Sur le modèle de l'exception culturelle, on pourrait considérer le club sportif professionnel comme une entreprise de spectacle sportif, qui ne serait pas soumis au droit des interventions économiques des collectivités locales et bénéficierait d'un régime dérogatoire.

2. La fiscalité du droit d'utilisation des installations sportives

La directive du 19 octobre 1992, qui précise, dans son annexe H, que le droit d'utilisation d'installations sportives peut faire l'objet d'un taux réduit de TVA dans les Etats membres de l'Union. Plusieurs pays, dont la Belgique et la Finlande, ont d'ailleurs usé de cette faculté.

Selon une étude de BIPE Conseil, cette mesure ne serait pas aussi coûteuse que le ministère du budget le prétend ; elle reviendrait à moins de 400 millions de francs, alors que l'administration fiscale avance le chiffre de 1,4 milliard. De plus, le solde des impacts sur les comptes publics serait nettement positif à échéance de trois ans.

Plusieurs initiatives parlementaires tendant à baisser ce taux de 20,6 % à 5,5 % ont donc été prises, notamment à l'Assemblée nationale lors du débat sur les crédits du ministère, le 12 novembre dernier.
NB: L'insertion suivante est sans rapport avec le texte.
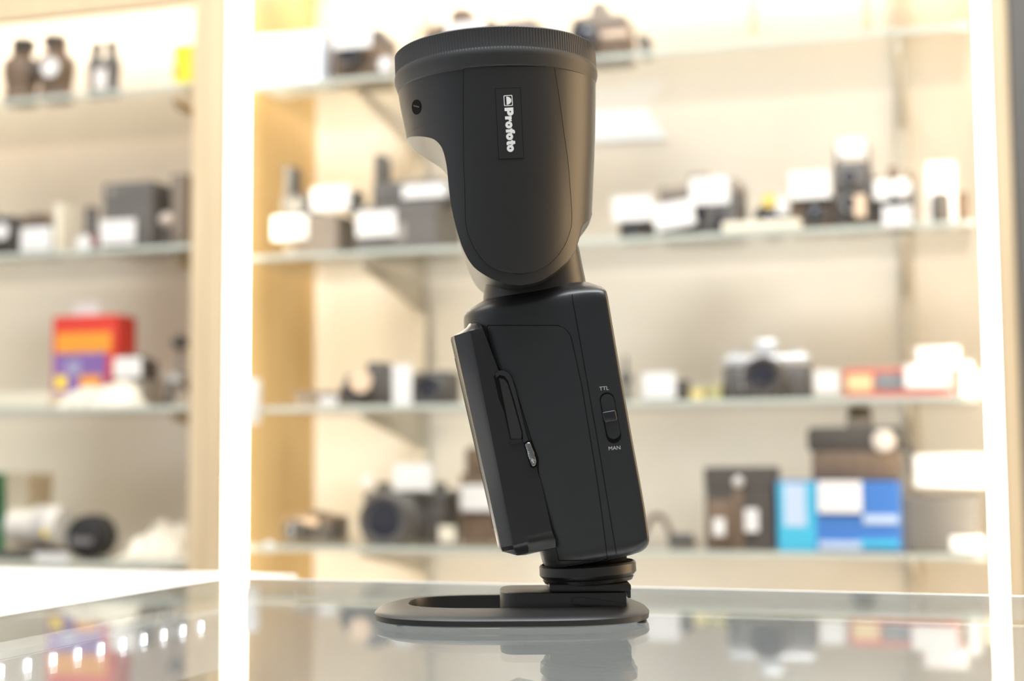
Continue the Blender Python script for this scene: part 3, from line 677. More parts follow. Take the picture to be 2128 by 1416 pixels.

Le ministre délégué à la Jeunesse et aux Sports a fait valoir que le contexte budgétaire ne le permettait pas mais que « dès que nous en aurons la possibilité budgétaire, nous étudierons, avec le plein souci de les voir réussir, toutes les dispositions qui tendront à la fois à favoriser la pratique sportive, à optimiser la fréquentation des équipements et à créer des emplois ».

Or, le financement du sport en France repose de façon sans doute trop lourde sur les collectivités territoriales.
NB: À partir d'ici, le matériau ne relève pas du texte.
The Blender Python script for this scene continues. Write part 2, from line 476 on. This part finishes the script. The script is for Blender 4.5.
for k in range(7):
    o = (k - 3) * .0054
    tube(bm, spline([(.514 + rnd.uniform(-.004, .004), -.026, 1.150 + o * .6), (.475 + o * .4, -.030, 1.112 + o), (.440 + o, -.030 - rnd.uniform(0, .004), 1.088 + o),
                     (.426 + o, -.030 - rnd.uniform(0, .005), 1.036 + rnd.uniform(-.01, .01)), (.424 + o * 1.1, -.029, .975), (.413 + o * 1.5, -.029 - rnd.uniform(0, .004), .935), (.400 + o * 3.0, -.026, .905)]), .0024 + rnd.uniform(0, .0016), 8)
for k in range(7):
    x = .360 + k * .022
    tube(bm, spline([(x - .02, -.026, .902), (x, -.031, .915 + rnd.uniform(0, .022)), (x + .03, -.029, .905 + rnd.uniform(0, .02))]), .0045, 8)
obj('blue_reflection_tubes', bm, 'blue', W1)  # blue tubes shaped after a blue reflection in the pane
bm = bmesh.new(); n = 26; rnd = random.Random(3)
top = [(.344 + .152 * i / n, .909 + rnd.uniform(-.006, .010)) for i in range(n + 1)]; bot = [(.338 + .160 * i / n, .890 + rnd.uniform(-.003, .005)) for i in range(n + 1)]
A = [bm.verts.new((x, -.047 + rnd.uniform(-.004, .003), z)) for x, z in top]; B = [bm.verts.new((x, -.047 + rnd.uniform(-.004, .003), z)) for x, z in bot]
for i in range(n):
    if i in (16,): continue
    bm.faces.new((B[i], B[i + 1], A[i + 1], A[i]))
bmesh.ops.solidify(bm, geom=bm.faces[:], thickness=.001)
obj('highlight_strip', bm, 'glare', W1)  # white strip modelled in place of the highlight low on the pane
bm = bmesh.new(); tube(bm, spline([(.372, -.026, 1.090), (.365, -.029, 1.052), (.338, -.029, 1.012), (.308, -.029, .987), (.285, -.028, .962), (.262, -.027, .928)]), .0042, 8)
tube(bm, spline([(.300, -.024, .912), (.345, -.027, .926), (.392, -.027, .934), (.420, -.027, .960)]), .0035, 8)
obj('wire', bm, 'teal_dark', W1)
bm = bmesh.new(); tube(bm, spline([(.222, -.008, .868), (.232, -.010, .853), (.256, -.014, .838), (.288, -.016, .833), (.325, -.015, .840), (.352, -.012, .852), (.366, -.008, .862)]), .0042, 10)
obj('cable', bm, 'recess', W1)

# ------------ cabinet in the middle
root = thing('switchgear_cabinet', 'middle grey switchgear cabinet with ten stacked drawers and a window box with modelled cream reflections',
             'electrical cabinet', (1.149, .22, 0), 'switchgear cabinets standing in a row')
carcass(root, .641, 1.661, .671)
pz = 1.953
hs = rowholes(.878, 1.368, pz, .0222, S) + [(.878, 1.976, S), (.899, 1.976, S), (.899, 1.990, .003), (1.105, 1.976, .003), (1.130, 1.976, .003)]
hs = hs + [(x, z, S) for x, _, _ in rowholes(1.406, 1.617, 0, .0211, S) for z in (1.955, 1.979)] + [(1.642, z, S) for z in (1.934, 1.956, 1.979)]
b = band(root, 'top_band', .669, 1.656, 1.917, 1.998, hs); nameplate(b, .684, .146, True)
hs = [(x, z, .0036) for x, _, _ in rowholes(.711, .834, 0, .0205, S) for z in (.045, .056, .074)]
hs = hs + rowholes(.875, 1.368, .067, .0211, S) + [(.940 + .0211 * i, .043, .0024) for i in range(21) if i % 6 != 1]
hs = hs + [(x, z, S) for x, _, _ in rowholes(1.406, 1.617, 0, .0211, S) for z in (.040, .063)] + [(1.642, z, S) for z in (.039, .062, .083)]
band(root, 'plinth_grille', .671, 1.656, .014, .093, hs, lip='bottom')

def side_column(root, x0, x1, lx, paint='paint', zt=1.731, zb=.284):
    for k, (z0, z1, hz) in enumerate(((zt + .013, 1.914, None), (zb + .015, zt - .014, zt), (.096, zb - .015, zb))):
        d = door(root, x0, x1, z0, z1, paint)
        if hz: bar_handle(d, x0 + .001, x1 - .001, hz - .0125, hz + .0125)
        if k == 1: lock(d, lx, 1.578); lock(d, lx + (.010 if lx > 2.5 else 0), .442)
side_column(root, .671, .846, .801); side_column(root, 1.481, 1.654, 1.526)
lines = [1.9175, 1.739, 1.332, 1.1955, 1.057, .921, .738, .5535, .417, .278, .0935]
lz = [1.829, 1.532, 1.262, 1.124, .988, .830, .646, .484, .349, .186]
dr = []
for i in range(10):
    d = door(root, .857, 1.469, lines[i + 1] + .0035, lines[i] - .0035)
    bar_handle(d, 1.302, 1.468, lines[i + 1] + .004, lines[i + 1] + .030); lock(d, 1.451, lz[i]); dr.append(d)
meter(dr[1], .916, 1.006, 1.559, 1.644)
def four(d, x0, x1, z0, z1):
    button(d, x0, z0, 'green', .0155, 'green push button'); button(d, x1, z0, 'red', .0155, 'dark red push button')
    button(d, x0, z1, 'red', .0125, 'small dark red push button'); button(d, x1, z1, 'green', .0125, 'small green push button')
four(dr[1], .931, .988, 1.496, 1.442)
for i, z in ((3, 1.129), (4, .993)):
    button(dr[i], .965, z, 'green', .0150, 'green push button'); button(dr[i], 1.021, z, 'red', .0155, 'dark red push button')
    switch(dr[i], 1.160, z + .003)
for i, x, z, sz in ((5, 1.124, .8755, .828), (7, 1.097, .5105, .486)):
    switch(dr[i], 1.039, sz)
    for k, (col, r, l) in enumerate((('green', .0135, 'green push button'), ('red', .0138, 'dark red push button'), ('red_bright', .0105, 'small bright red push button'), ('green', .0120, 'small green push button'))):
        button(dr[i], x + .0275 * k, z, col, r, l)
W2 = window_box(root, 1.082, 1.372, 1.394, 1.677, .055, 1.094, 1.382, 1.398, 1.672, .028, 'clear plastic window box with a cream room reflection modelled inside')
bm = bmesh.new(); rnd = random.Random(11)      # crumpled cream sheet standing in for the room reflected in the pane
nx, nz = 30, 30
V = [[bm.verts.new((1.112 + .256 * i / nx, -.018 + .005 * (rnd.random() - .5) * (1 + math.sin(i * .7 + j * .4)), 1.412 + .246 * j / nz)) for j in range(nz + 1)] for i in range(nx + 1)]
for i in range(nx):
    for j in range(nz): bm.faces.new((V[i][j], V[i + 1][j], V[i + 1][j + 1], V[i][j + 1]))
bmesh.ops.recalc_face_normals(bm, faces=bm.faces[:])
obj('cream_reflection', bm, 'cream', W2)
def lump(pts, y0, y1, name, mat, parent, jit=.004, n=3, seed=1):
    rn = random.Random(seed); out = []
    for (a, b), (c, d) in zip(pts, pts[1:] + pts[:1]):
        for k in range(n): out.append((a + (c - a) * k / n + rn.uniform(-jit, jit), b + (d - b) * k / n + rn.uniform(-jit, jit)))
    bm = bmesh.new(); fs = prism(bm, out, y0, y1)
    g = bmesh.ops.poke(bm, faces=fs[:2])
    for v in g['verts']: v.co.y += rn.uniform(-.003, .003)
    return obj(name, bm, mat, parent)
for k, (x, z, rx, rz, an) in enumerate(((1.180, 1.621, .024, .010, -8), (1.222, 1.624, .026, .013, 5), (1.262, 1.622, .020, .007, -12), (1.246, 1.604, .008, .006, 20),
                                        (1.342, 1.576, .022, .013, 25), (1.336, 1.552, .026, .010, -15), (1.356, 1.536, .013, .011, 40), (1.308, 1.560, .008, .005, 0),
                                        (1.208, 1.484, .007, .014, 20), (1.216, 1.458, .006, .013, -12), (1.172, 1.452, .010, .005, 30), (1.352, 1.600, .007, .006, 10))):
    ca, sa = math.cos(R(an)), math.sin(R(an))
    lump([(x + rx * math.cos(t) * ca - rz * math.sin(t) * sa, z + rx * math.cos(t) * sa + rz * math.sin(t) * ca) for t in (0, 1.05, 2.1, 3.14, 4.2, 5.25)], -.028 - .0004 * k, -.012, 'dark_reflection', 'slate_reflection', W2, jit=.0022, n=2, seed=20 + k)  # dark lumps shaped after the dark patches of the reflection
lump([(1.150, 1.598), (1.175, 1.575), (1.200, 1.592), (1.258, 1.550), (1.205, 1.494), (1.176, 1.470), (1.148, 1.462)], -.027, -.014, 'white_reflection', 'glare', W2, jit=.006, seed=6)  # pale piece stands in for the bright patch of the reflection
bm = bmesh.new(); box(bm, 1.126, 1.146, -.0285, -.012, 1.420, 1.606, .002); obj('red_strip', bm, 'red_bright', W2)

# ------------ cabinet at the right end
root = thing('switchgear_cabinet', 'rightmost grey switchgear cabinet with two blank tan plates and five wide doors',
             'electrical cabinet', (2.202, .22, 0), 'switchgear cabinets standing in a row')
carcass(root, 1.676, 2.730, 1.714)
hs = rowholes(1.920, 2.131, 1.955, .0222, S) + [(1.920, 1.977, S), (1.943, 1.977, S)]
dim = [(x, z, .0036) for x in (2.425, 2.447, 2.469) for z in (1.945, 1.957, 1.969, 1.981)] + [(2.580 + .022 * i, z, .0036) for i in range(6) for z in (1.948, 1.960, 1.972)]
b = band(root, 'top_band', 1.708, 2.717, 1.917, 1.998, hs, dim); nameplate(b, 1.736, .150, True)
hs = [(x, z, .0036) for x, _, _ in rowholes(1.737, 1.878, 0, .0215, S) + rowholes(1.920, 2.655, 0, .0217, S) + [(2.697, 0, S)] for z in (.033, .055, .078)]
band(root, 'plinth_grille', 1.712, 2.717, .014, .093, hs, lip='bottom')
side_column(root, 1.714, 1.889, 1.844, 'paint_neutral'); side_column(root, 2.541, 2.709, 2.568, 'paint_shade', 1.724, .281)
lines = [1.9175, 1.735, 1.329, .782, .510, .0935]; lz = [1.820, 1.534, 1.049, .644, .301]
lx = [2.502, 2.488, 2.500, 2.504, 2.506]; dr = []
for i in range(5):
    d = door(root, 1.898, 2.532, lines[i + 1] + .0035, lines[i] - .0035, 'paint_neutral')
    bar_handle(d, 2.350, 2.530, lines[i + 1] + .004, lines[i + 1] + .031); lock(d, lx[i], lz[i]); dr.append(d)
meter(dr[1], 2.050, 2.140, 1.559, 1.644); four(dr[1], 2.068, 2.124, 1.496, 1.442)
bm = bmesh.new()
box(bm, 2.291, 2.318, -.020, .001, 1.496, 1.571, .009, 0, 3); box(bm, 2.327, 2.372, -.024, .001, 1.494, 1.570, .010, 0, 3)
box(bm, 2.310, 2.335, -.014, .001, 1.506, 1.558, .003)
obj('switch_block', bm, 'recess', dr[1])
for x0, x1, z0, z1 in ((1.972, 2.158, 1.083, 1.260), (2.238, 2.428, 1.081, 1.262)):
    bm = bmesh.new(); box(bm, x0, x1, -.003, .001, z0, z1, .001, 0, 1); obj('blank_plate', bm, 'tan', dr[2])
Les équipements sont à la charge des communes, même si les départements contribuent à leur financement. Le personnel est dans sa quasi-totalité rémunéré sur les budgets locaux. Les subventions se répartissent plus équitablement entre les trois niveaux de collectivités territoriales, mais elles proviennent tout de même, pour plus de la moitié, des communes.

Un effort supplémentaire de l'Etat serait donc le bienvenu.

* 1 Enquête du secrétariat d'Etat à la Jeunesse et aux Sports de mars 1991 en données actualisées.